When the administration recently floated the new job of "war czar," not only did at least five retired four-star generals turn down a wartime president -- an almost unheard-of vote of no confidence -- but one general dramatically shattered civil-military protocol by publicly excoriating the commander-in-chief's leadership.
"The very fundamental issue is, they don't know where the hell they are going," retired Marine Corps Gen. John (Jack) Sheehan told The Washington Post.
For their part, congressional Democrats are torn between a desire to politically punish the Bush administration and to force a timetable for withdrawing U.S. troops from Iraq, and a fear of overreaching and owning the ugly endgame of a lost war. The party went down that road with Vietnam in the early 1970s and bore the brand of "weak on defense" for decades.
Today, tensions are flaring between the party's liberal base that wants out of Iraq now and Democratic presidential candidates who worry about inheriting the blowback of a precipitous exit.
In the meantime, U.S. military leaders have one eye trained on a determined enemy in Iraq and the other on faltering political support back home, even as the war dangerously saps their forces' strength. Gen. David Petraeus, the top U.S. commander in Iraq, talks about a conflict waged almost in parallel dimensions, one that runs on Washington time and the other dictated by events in Baghdad.
"The Washington clock is moving more rapidly than the Baghdad clock," Petraeus said in a televised interview. "So we're obviously trying to speed up the Baghdad clock a bit to produce some progress on the ground that can, perhaps ... put a little more time on the Washington clock."
This, then, is a story about when and how -- not if -- the Washington clock runs down. If Bush is successful, the time on that clock will expire after the November 2008 election, when he passes the Iraq problem to the next president and surrenders his legacy to history. Democrats are determined to make the sands run out on Bush's "surge" strategy much sooner -- the better to begin the long homeward march of U.S. troops on the watch of the president who sent them to Iraq in the first place.
What U.S. military experts know about those discordant timelines, but what many of their fellow Americans seem to hardly grasp, is that regardless of when it occurs, the expiration of the political clock will not be the end.

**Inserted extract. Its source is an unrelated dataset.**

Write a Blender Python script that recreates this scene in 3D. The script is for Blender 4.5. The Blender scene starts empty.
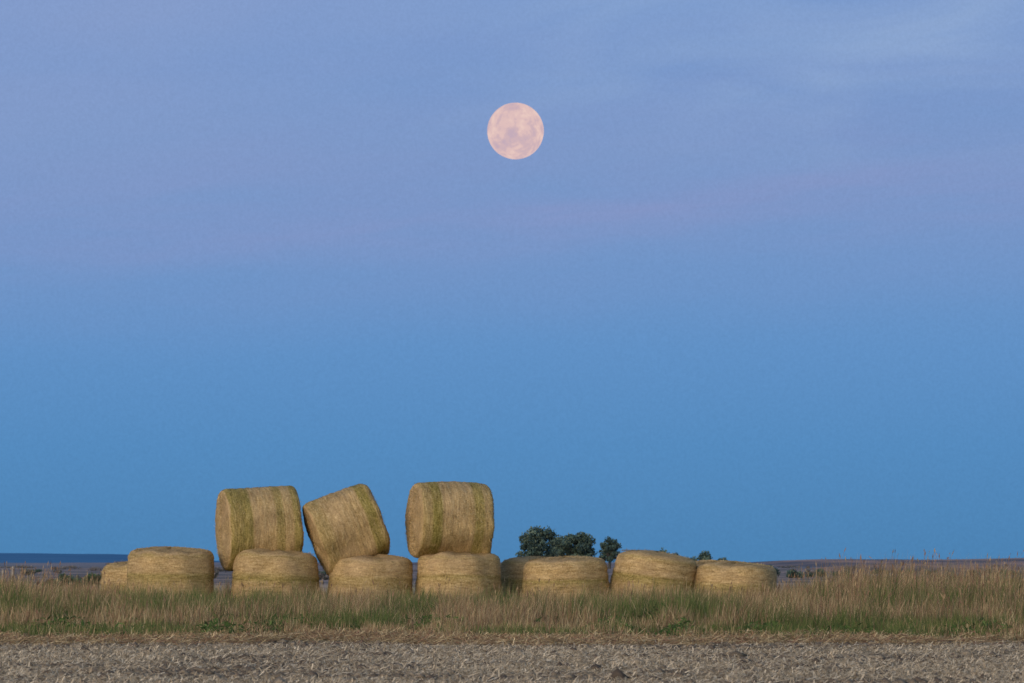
import bpy, math, numpy as np
from mathutils import Vector, Matrix, Euler
rng=np.random.default_rng(7)
sc=bpy.context.scene
F=6295.0; CAMH=1.05; HOR=562.0
def lin(r,g,b):
    f=lambda c:(c/255/12.92) if c/255<=0.04045 else ((c/255+0.055)/1.055)**2.4
    return (f(r),f(g),f(b),1.0)
def X(px,d): return (px-512)/F*d
def Z(py,d): return CAMH+(HOR-py)/F*d
# ---------- noise ----------
LAT=np.random.default_rng(3).random((256,256))
def vn(x,y):
    xi=np.floor(x).astype(int); yi=np.floor(y).astype(int); fx=x-xi; fy=y-yi
    fx=fx*fx*(3-2*fx); fy=fy*fy*(3-2*fy)
    a=LAT[xi%256,yi%256]; b=LAT[(xi+1)%256,yi%256]; c=LAT[xi%256,(yi+1)%256]; d=LAT[(xi+1)%256,(yi+1)%256]
    return (a*(1-fx)+b*fx)*(1-fy)+(c*(1-fx)+d*fx)*fy
def fbm(x,y,o=4):
    s=0;a=0.5;t=0
    for i in range(o):
        s=s+a*vn(x*2**i+17.3*i,y*2**i+5.1*i); t+=a; a*=0.5
    return s/t
def sm(a,b,x):
    t=np.clip((x-a)/(b-a),0,1); return t*t*(3-2*t)
# ---------- node helpers ----------
class NT:
    def __init__(s,tree): s.t=tree; s.n=tree.nodes; s.l=tree.links
    def node(s,typ,**kw):
        n=s.n.new(typ)
        for k,v in kw.items(): setattr(n,k,v)
        return n
    def put(s,sock,v):
        if v is None: return
        if isinstance(v,bpy.types.NodeSocket): s.l.new(v,sock)
        else: sock.default_value=v
    def m(s,op,a,b=None,c=None,clamp=False):
        n=s.node('ShaderNodeMath',operation=op,use_clamp=clamp)
        s.put(n.inputs[0],a); s.put(n.inputs[1],b); s.put(n.inputs[2],c)
        return n.outputs[0]
    def mix(s,f,a,b,bt='MIX'):
        n=s.node('ShaderNodeMix',data_type='RGBA',blend_type=bt)
        s.put(n.inputs[0],f); s.put(n.inputs[6],a); s.put(n.inputs[7],b); return n.outputs[2]
    def ramp(s,f,stops,interp='LINEAR'):
        n=s.node('ShaderNodeValToRGB'); r=n.color_ramp; r.interpolation=interp
        while len(r.elements)<len(stops): r.elements.new(0.5)
        for e,(p,c) in zip(r.elements,stops):
            e.position=p; e.color=c if isinstance(c,tuple) else (c,c,c,1)
        s.put(n.inputs[0],f); return n.outputs[0]
    def mr(s,v,a,b,c=0.0,d=1.0,st=False):
        n=s.node('ShaderNodeMapRange'); n.interpolation_type='SMOOTHSTEP' if st else 'LINEAR'
        for i,q in enumerate((v,a,b,c,d)): s.put(n.inputs[i],q)
        return n.outputs[0]
    def comb(s,x,y,z):
        n=s.node('ShaderNodeCombineXYZ'); s.put(n.inputs[0],x); s.put(n.inputs[1],y); s.put(n.inputs[2],z); return n.outputs[0]
    def sep(s,v):
        n=s.node('ShaderNodeSeparateXYZ'); s.put(n.inputs[0],v); return n.outputs
    def noise(s,v,scale,detail=4,rough=0.5,dist=0.0):
        n=s.node('ShaderNodeTexNoise'); s.put(n.inputs['Vector'],v); n.inputs['Scale'].default_value=scale
        n.inputs['Detail'].default_value=detail; n.inputs['Roughness'].default_value=rough; n.inputs['Distortion'].default_value=dist
        return n.outputs['Fac']
def newmat(name):
    m=bpy.data.materials.new(name); m.use_nodes=True; t=NT(m.node_tree)
    b=m.node_tree.nodes['Principled BSDF']; b.inputs['Roughness'].default_value=0.9
    b.inputs['Specular IOR Level'].default_value=0.15
    return m,t,b
def mesh_obj(name,V,faces_flat,sizes,mats,col=None,matidx=None,smooth=False):
    me=bpy.data.meshes.new(name); V=np.asarray(V,dtype=np.float32)
    me.vertices.add(len(V)); me.vertices.foreach_set('co',V.ravel())
    ff=np.asarray(faces_flat,dtype=np.int32); sizes=np.asarray(sizes,dtype=np.int32)
    me.loops.add(len(ff)); me.loops.foreach_set('vertex_index',ff)
    me.polygons.add(len(sizes)); st=np.concatenate([[0],np.cumsum(sizes)[:-1]]).astype(np.int32)
    me.polygons.foreach_set('loop_start',st); me.polygons.foreach_set('loop_total',sizes)
    if matidx is not None: me.polygons.foreach_set('material_index',np.asarray(matidx,dtype=np.int32))
    if smooth is not False:
        a=np.ones(len(sizes),dtype=bool) if smooth is True else smooth
        me.polygons.foreach_set('use_smooth',a)
    me.update(calc_edges=True); me.validate()
    if col is not None:
        at=me.color_attributes.new('Col','FLOAT_COLOR','POINT')
        c=np.ones((len(V),4),dtype=np.float32); c[:,:3]=col; at.data.foreach_set('color',c.ravel())
    for m in mats: me.materials.append(m)
    o=bpy.data.objects.new(name,me); sc.collection.objects.link(o); return o
def attr_mat(name,trans=0.0,rough=0.85):
    m,t,b=newmat(name)
    a=t.node('ShaderNodeAttribute',attribute_name='Col')
    g=t.node('ShaderNodeNewGeometry')
    n=t.noise(g.outputs['Position'],9.0,3)
    c=t.mix(1.0,a.outputs['Color'],t.ramp(n,[(0.3,0.75),(0.7,1.2)]),'MULTIPLY')
    t.put(b.inputs['Base Color'],c); b.inputs['Roughness'].default_value=rough
    if trans>0:
        tr=t.node('ShaderNodeBsdfTranslucent'); t.put(tr.inputs[0],c)
        mx=t.node('ShaderNodeMixShader'); mx.inputs[0].default_value=trans
        t.l.new(b.outputs[0],mx.inputs[1]); t.l.new(tr.outputs[0],mx.inputs[2])
        t.l.new(mx.outputs[0],m.node_tree.nodes['Material Output'].inputs[0])
    return m
# ---------- camera ----------
cd=bpy.data.cameras.new('camera'); cam=bpy.data.objects.new('camera',cd); sc.collection.objects.link(cam); sc.camera=cam
cd.sensor_width=36; cd.lens=F/1024*36; cd.clip_start=1; cd.clip_end=60000
cam.location=(0,0,CAMH); PITCH=math.atan((HOR-341.5)/F); cam.rotation_euler=(math.pi/2+PITCH,0,0)
cd.dof.use_dof=True; cd.dof.focus_distance=112; cd.dof.aperture_fstop=11
sc.view_settings.view_transform='Standard'; sc.view_settings.look='None'; sc.view_settings.exposure=0
# ---------- world ----------
SUN_EL=math.radians(15); SUN_ROT=math.radians(212)
w=bpy.data.worlds.new('World'); sc.world=w; w.use_nodes=True; t=NT(w.node_tree); t.n.clear()
tc=t.node('ShaderNodeTexCoord'); s=t.sep(tc.outputs['Generated']); x,y,z=s[0],s[1],s[2]
ramp=t.ramp(t.mr(z,-0.01,0.10),[
 (0.0,lin(78,129,175)),(0.10,lin(76,131,180)),(0.26,lin(85,139,191)),(0.40,lin(97,145,198)),
 (0.53,lin(110,149,200)),(0.68,lin(118,151,200)),(0.85,lin(119,153,204)),(1.0,lin(121,157,208))])
wv=t.m('SUBTRACT',z,t.m('MULTIPLY',x,0.055))
warp=t.noise(t.comb(t.m('MULTIPLY',x,14),0.0,t.m('MULTIPLY',wv,60)),1.0,4)
wv2=t.m('ADD',wv,t.m('MULTIPLY',t.m('SUBTRACT',warp,0.5),0.014))
n1=t.noise(t.comb(t.m('MULTIPLY',x,20),3.0,t.m('MULTIPLY',wv,130)),1.0,5,0.55,0.3)
band=t.ramp(t.mr(wv2,0.034,0.078),[(0.0,0.0),(0.25,0.15),(0.50,0.65),(0.62,0.38),(0.78,0.28),(1.0,0.15)],'EASE')
f1=t.m('MULTIPLY',band,t.mr(n1,0.3,0.7,0.3,0.95),clamp=True)
c1=t.mix(f1,ramp,lin(142,150,197))
n2=t.noise(t.comb(t.m('MULTIPLY',x,22),9.0,t.m('MULTIPLY',t.m('SUBTRACT',z,t.m('MULTIPLY',x,0.12)),95)),1.0,5,0.5,0.6)
f2=t.m('MULTIPLY',t.mr(z,0.056,0.078,st=True),t.m('MULTIPLY',t.mr(x,-0.03,0.05,0.15,1.0),t.mr(n2,0.38,0.70,0.0,0.68)),clamp=True)
c2=t.mix(f2,c1,lin(146,172,211))
n3=t.noise(t.comb(t.m('MULTIPLY',x,9),5.0,t.m('MULTIPLY',z,34)),1.0,5,0.5,0.4)
f3=t.m('MULTIPLY',t.mr(z,0.045,0.08,st=True),t.m('MULTIPLY',t.mr(x,0.02,-0.06,0.1,0.8),t.mr(n3,0.35,0.65,0.2,1.0)),clamp=True)
c3=t.mix(f3,c2,lin(136,157,202))
g1=t.noise(tc.outputs['Generated'],1800,3,0.8)
c3=t.mix(1.0,c3,t.ramp(g1,[(0.3,0.95),(0.7,1.04)]),'MULTIPLY')
bg1=t.node('ShaderNodeBackground'); t.put(bg1.inputs[0],c3); bg1.inputs[1].default_value=1.0
sky=t.node('ShaderNodeTexSky',sky_type='NISHITA'); sky.sun_disc=False; sky.sun_elevation=SUN_EL; sky.sun_rotation=SUN_ROT
bg2=t.node('ShaderNodeBackground'); t.put(bg2.inputs[0],sky.outputs[0]); bg2.inputs[1].default_value=0.14
mx=t.node('ShaderNodeMixShader'); t.put(mx.inputs[0],t.mr(t.m('ADD',z,t.m('MULTIPLY',y,-0.25)),-0.1,0.35,st=True)); t.l.new(bg1.outputs[0],mx.inputs[1]); t.l.new(bg2.outputs[0],mx.inputs[2])
out=t.node('ShaderNodeOutputWorld'); t.l.new(mx.outputs[0],out.inputs[0])
# ---------- sun ----------
sl=bpy.data.lights.new('sun','SUN'); sl.energy=1.45; sl.angle=math.radians(50); sl.color=(1.0,0.84,0.70)
so=bpy.data.objects.new('sun',sl); sc.collection.objects.link(so)
sd=Vector((math.sin(SUN_ROT)*math.cos(SUN_EL),math.cos(SUN_ROT)*math.cos(SUN_EL),math.sin(SUN_EL)))
so.rotation_euler=(-sd).to_track_quat('-Z','Y').to_euler(); so.location=sd*50
# ---------- moon ----------
m,t,b=newmat('moon_surface'); t.n.remove(b)
tc=t.node('ShaderNodeTexCoord'); 
n=t.noise(tc.outputs['Object'],1.7,4,0.5,0.3); nb=t.noise(tc.outputs['Object'],7.0,4,0.6)
f=t.m('ADD',t.m('MULTIPLY',n,0.75),t.m('MULTIPLY',nb,0.25))
c=t.ramp(f,[(0.36,lin(232,201,193)),(0.47,lin(222,190,188)),(0.55,lin(207,179,185)),(0.66,lin(196,172,186))],'EASE')
em=t.node('ShaderNodeEmission'); t.put(em.inputs[0],c); em.inputs[1].default_value=1.0
t.l.new(em.outputs[0],t.n['Material Output'].inputs[0])
bpy.ops.mesh.primitive_uv_sphere_add(segments=96,ring_count=48,radius=1)
mo=bpy.context.object; mo.name='moon'; MD=20000; r=28.3/F*MD; mo.scale=(r,r,r)
el=PITCH+math.atan((341.5-131)/F); mo.location=(3.5/F*MD,MD*math.cos(el),CAMH+MD*math.sin(el))
mo.rotation_euler=(0.4,0.9,2.0)
for p in mo.data.polygons: p.use_smooth=True
mo.data.materials.append(m)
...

Rather, it will mark the beginning of the most challenging and potentially calamitous phase of the Iraq war.
"There's an old military adage that the most dangerous and hazardous of all military maneuvers is a withdrawal of forces while in contact with the enemy. That's the operation all of us soldiers fear the most," retired Maj. Gen. Robert Scales, a former commandant of the Army War College, told National Journal.
Some experts argue that the withdrawal of U.S. forces from Iraq will remove a major irritant and thus facilitate a resolution to the conflict, Scales noted, and others believe that a U.S. pullout could prompt chaos, massive bloodletting, and even genocide.
"And if anyone insists that they know which it will be," he said, "they are lying. The truth is, we don't have enough understanding or insight into the thousands of intangibles to know what forces will drive the dynamic inside Iraq once we begin pulling out."